>>>

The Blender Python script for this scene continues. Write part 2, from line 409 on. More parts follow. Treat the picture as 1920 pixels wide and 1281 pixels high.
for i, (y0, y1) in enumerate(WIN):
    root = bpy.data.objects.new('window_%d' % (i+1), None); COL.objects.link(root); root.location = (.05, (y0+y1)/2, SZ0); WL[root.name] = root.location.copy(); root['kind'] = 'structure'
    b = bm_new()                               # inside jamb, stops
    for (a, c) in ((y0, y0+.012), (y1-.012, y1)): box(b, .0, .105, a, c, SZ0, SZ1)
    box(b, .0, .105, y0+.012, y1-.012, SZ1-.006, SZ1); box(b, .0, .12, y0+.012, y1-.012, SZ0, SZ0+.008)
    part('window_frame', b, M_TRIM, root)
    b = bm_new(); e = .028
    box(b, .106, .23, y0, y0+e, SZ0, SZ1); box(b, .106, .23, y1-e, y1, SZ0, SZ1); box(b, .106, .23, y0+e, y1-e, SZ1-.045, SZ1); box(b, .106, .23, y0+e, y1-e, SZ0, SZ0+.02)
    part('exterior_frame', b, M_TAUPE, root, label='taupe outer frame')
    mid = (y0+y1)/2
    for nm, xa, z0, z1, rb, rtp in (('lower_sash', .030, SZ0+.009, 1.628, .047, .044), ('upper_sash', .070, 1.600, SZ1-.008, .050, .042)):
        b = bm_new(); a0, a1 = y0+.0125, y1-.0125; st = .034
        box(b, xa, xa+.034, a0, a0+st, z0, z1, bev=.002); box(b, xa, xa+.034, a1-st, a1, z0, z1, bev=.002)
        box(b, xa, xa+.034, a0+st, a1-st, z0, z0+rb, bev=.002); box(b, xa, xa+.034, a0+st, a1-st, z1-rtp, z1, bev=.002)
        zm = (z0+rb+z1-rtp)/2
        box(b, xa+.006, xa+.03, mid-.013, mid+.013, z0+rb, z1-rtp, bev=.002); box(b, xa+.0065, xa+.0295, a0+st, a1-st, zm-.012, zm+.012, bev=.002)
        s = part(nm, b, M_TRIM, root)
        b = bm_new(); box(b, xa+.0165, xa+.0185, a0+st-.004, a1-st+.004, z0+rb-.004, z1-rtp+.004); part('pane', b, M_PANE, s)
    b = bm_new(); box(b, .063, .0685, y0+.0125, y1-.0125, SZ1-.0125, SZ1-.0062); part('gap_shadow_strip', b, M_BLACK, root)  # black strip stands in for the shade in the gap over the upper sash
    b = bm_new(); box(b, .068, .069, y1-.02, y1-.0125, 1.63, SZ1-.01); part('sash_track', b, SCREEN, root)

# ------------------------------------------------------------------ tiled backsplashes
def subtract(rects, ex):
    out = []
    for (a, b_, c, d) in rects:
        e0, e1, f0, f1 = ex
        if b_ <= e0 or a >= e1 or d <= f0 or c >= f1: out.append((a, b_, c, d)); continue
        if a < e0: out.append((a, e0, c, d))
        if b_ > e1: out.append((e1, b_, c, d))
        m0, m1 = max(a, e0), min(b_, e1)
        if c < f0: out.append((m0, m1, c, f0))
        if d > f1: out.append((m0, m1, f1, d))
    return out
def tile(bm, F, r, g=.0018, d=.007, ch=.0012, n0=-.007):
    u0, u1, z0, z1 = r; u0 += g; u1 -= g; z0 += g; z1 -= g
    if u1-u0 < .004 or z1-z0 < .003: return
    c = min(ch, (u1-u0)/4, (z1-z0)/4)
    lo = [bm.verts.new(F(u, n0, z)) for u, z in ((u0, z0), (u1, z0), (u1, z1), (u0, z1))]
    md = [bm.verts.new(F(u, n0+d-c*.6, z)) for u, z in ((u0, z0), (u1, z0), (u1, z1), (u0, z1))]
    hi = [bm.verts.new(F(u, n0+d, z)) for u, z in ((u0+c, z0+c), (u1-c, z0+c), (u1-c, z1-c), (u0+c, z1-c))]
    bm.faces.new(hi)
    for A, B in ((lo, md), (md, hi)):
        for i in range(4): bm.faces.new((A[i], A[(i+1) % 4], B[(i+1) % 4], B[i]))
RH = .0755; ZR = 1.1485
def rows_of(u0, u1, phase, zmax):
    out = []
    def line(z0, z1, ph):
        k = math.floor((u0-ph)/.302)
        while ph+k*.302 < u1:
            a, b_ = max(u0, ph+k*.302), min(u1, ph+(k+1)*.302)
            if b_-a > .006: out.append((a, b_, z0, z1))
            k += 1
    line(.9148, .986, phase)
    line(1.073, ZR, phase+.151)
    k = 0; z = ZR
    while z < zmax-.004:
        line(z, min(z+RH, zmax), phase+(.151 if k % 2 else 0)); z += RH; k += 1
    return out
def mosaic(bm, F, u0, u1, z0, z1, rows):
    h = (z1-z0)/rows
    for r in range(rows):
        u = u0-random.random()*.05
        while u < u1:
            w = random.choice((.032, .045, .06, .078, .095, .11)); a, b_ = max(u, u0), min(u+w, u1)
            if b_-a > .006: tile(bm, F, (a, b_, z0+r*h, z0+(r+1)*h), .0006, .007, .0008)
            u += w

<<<

• _Task brief_: Copy down the material exactly as written.

• _Output of the task_:
The Blender Python script for this scene continues. Write part 2, from line 409 on. More parts follow. Treat the picture as 1920 pixels wide and 1281 pixels high.
for i, (y0, y1) in enumerate(WIN):
    root = bpy.data.objects.new('window_%d' % (i+1), None); COL.objects.link(root); root.location = (.05, (y0+y1)/2, SZ0); WL[root.name] = root.location.copy(); root['kind'] = 'structure'
    b = bm_new()                               # inside jamb, stops
    for (a, c) in ((y0, y0+.012), (y1-.012, y1)): box(b, .0, .105, a, c, SZ0, SZ1)
    box(b, .0, .105, y0+.012, y1-.012, SZ1-.006, SZ1); box(b, .0, .12, y0+.012, y1-.012, SZ0, SZ0+.008)
    part('window_frame', b, M_TRIM, root)
    b = bm_new(); e = .028
    box(b, .106, .23, y0, y0+e, SZ0, SZ1); box(b, .106, .23, y1-e, y1, SZ0, SZ1); box(b, .106, .23, y0+e, y1-e, SZ1-.045, SZ1); box(b, .106, .23, y0+e, y1-e, SZ0, SZ0+.02)
    part('exterior_frame', b, M_TAUPE, root, label='taupe outer frame')
    mid = (y0+y1)/2
    for nm, xa, z0, z1, rb, rtp in (('lower_sash', .030, SZ0+.009, 1.628, .047, .044), ('upper_sash', .070, 1.600, SZ1-.008, .050, .042)):
        b = bm_new(); a0, a1 = y0+.0125, y1-.0125; st = .034
        box(b, xa, xa+.034, a0, a0+st, z0, z1, bev=.002); box(b, xa, xa+.034, a1-st, a1, z0, z1, bev=.002)
        box(b, xa, xa+.034, a0+st, a1-st, z0, z0+rb, bev=.002); box(b, xa, xa+.034, a0+st, a1-st, z1-rtp, z1, bev=.002)
        zm = (z0+rb+z1-rtp)/2
        box(b, xa+.006, xa+.03, mid-.013, mid+.013, z0+rb, z1-rtp, bev=.002); box(b, xa+.0065, xa+.0295, a0+st, a1-st, zm-.012, zm+.012, bev=.002)
        s = part(nm, b, M_TRIM, root)
        b = bm_new(); box(b, xa+.0165, xa+.0185, a0+st-.004, a1-st+.004, z0+rb-.004, z1-rtp+.004); part('pane', b, M_PANE, s)
    b = bm_new(); box(b, .063, .0685, y0+.0125, y1-.0125, SZ1-.0125, SZ1-.0062); part('gap_shadow_strip', b, M_BLACK, root)  # black strip stands in for the shade in the gap over the upper sash
    b = bm_new(); box(b, .068, .069, y1-.02, y1-.0125, 1.63, SZ1-.01); part('sash_track', b, SCREEN, root)

# ------------------------------------------------------------------ tiled backsplashes
def subtract(rects, ex):
    out = []
    for (a, b_, c, d) in rects:
        e0, e1, f0, f1 = ex
        if b_ <= e0 or a >= e1 or d <= f0 or c >= f1: out.append((a, b_, c, d)); continue
        if a < e0: out.append((a, e0, c, d))
        if b_ > e1: out.append((e1, b_, c, d))
        m0, m1 = max(a, e0), min(b_, e1)
        if c < f0: out.append((m0, m1, c, f0))
        if d > f1: out.append((m0, m1, f1, d))
    return out
def tile(bm, F, r, g=.0018, d=.007, ch=.0012, n0=-.007):
    u0, u1, z0, z1 = r; u0 += g; u1 -= g; z0 += g; z1 -= g
    if u1-u0 < .004 or z1-z0 < .003: return
    c = min(ch, (u1-u0)/4, (z1-z0)/4)
    lo = [bm.verts.new(F(u, n0, z)) for u, z in ((u0, z0), (u1, z0), (u1, z1), (u0, z1))]
    md = [bm.verts.new(F(u, n0+d-c*.6, z)) for u, z in ((u0, z0), (u1, z0), (u1, z1), (u0, z1))]
    hi = [bm.verts.new(F(u, n0+d, z)) for u, z in ((u0+c, z0+c), (u1-c, z0+c), (u1-c, z1-c), (u0+c, z1-c))]
    bm.faces.new(hi)
    for A, B in ((lo, md), (md, hi)):
        for i in range(4): bm.faces.new((A[i], A[(i+1) % 4], B[(i+1) % 4], B[i]))
RH = .0755; ZR = 1.1485
def rows_of(u0, u1, phase, zmax):
    out = []
    def line(z0, z1, ph):
        k = math.floor((u0-ph)/.302)
        while ph+k*.302 < u1:
            a, b_ = max(u0, ph+k*.302), min(u1, ph+(k+1)*.302)
            if b_-a > .006: out.append((a, b_, z0, z1))
            k += 1
    line(.9148, .986, phase)
    line(1.073, ZR, phase+.151)
    k = 0; z = ZR
    while z < zmax-.004:
        line(z, min(z+RH, zmax), phase+(.151 if k % 2 else 0)); z += RH; k += 1
    return out
def mosaic(bm, F, u0, u1, z0, z1, rows):
    h = (z1-z0)/rows
    for r in range(rows):
        u = u0-random.random()*.05
        while u < u1:
            w = random.choice((.032, .045, .06, .078, .095, .11)); a, b_ = max(u, u0), min(u+w, u1)
            if b_-a > .006: tile(bm, F, (a, b_, z0+r*h, z0+(r+1)*h), .0006, .007, .0008)
            u += w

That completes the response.